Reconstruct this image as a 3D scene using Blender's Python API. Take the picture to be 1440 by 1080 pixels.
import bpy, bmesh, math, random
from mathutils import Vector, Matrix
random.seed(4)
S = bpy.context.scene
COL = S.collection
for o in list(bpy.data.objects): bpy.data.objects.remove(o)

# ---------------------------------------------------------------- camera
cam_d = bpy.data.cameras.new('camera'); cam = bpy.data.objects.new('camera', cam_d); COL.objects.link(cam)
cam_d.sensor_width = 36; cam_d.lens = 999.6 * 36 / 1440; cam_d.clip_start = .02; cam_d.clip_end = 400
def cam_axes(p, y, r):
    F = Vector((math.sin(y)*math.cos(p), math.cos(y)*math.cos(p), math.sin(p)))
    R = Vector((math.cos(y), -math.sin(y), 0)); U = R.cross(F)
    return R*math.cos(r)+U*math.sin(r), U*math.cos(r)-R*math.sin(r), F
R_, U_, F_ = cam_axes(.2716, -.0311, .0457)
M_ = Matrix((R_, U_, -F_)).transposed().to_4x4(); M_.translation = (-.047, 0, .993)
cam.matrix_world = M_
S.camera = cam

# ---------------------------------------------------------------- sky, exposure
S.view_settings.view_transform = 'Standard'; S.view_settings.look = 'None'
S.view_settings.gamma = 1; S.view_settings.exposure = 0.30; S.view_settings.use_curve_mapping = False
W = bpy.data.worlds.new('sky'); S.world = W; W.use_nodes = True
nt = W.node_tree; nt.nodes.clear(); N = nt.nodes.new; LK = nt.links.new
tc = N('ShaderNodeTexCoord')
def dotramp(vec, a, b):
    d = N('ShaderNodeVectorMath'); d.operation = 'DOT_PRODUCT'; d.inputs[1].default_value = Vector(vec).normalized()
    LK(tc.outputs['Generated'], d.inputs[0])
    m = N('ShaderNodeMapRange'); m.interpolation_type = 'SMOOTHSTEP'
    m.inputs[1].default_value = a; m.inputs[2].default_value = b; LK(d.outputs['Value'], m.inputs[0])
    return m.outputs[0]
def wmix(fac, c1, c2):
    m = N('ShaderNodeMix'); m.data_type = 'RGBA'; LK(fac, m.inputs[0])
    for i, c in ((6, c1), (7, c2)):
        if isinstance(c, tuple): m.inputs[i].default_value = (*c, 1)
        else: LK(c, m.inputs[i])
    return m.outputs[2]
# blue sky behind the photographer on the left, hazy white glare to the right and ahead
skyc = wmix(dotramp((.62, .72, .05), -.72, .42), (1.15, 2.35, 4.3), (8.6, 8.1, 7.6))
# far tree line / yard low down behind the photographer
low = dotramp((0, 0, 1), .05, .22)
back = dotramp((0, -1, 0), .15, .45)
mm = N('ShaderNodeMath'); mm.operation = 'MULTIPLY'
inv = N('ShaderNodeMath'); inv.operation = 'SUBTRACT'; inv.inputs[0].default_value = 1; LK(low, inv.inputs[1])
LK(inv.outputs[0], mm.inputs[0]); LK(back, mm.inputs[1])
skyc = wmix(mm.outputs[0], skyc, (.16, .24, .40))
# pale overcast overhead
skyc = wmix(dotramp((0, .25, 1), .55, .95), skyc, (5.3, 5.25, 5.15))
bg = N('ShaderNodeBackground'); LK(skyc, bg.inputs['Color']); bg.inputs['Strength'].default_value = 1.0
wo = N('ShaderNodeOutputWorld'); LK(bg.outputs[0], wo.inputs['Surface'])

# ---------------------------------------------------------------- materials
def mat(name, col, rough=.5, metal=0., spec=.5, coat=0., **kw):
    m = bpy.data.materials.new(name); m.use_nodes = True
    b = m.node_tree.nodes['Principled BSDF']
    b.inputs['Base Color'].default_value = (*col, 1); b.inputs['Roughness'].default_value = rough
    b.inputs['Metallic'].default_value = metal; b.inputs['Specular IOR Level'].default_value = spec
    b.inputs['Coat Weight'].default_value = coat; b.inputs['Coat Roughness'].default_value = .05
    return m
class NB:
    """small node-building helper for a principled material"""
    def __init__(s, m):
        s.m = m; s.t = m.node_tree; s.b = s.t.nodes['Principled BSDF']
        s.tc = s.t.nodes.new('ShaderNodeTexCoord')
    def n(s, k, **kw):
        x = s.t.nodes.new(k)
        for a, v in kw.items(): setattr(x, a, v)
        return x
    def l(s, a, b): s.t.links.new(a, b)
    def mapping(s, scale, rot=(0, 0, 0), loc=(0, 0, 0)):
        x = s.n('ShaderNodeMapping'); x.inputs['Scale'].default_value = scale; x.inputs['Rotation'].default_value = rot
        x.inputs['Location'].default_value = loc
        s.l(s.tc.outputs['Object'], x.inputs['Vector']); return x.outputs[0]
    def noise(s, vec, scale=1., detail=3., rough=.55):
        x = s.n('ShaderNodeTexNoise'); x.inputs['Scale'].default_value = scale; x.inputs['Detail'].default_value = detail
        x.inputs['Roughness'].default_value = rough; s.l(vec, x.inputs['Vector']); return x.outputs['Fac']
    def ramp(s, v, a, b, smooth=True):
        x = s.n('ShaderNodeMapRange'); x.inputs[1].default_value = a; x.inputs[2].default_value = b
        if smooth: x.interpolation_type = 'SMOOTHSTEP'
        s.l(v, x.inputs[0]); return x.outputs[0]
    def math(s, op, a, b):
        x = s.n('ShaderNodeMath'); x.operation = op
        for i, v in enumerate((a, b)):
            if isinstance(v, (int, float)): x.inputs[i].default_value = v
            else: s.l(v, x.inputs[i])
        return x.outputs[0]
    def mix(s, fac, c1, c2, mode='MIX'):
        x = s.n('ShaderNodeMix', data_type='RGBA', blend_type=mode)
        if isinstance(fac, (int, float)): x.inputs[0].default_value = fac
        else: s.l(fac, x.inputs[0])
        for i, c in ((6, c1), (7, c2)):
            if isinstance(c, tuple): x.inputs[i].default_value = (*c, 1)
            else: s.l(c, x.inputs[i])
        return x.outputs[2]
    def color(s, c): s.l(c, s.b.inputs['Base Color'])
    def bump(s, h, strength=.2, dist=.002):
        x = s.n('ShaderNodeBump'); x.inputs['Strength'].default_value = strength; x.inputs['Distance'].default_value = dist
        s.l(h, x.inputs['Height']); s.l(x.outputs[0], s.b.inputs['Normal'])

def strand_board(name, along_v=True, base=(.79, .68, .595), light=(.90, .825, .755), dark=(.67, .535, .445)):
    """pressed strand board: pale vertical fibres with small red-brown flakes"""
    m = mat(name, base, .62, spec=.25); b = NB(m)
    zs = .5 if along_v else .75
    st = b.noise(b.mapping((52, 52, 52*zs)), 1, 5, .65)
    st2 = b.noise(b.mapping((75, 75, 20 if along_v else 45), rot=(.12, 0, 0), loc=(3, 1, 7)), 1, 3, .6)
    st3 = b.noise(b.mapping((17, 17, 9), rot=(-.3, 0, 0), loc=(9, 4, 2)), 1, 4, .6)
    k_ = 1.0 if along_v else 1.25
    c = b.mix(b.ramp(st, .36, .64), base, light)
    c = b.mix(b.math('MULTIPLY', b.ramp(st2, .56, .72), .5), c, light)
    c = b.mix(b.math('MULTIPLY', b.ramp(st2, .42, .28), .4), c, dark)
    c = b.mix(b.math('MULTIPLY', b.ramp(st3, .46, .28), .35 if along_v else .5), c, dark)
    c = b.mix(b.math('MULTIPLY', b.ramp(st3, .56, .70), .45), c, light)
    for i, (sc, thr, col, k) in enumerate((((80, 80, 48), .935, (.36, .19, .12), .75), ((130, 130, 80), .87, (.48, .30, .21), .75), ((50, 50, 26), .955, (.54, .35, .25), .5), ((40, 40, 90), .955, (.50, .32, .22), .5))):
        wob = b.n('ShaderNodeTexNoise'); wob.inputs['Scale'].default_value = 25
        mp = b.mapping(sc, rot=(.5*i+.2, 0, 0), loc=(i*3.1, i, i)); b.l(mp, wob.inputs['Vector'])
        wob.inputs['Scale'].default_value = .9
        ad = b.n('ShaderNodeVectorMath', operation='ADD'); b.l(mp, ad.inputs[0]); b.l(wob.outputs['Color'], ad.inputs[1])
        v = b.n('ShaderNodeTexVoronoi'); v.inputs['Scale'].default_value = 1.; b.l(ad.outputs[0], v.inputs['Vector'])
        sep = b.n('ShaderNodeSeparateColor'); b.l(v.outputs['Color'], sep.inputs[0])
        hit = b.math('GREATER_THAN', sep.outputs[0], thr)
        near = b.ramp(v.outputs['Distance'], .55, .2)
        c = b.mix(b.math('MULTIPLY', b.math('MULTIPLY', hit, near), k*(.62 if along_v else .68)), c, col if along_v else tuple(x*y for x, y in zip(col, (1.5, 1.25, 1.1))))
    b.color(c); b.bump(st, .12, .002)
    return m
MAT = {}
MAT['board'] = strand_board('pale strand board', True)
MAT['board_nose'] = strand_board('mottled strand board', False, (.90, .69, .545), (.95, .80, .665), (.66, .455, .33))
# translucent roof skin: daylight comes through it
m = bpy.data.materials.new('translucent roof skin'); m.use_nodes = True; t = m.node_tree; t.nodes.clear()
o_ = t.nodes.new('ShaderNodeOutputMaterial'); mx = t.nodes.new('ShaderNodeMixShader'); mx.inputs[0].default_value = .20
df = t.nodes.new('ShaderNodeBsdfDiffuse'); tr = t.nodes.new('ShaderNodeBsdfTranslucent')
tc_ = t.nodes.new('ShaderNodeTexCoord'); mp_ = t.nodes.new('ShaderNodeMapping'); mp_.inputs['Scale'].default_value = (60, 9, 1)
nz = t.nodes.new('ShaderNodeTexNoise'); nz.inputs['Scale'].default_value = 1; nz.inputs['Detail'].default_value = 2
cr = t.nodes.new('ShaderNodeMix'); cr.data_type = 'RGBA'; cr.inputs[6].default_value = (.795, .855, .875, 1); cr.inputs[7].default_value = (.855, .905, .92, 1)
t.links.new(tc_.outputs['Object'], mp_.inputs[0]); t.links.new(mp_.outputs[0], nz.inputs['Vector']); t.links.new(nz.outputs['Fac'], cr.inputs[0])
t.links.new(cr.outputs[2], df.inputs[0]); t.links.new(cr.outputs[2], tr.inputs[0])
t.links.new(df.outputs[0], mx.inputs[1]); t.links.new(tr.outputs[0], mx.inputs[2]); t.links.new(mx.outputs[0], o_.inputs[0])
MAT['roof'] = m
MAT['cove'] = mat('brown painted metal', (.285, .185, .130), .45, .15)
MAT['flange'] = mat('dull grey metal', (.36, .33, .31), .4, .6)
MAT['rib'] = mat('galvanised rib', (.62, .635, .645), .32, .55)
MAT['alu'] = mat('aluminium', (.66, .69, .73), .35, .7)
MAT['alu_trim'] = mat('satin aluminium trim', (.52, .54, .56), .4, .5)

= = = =

REQUIREMENT:
Quote the listing word for word from its first line through the line in which "for o in list(bpy.data.objects): bpy.data.objects.remove(o)" appears.

TASK RESPONSE:
Reconstruct this image as a 3D scene using Blender's Python API. Take the picture to be 1440 by 1080 pixels.
import bpy, bmesh, math, random
from mathutils import Vector, Matrix
random.seed(4)
S = bpy.context.scene
COL = S.collection
for o in list(bpy.data.objects): bpy.data.objects.remove(o)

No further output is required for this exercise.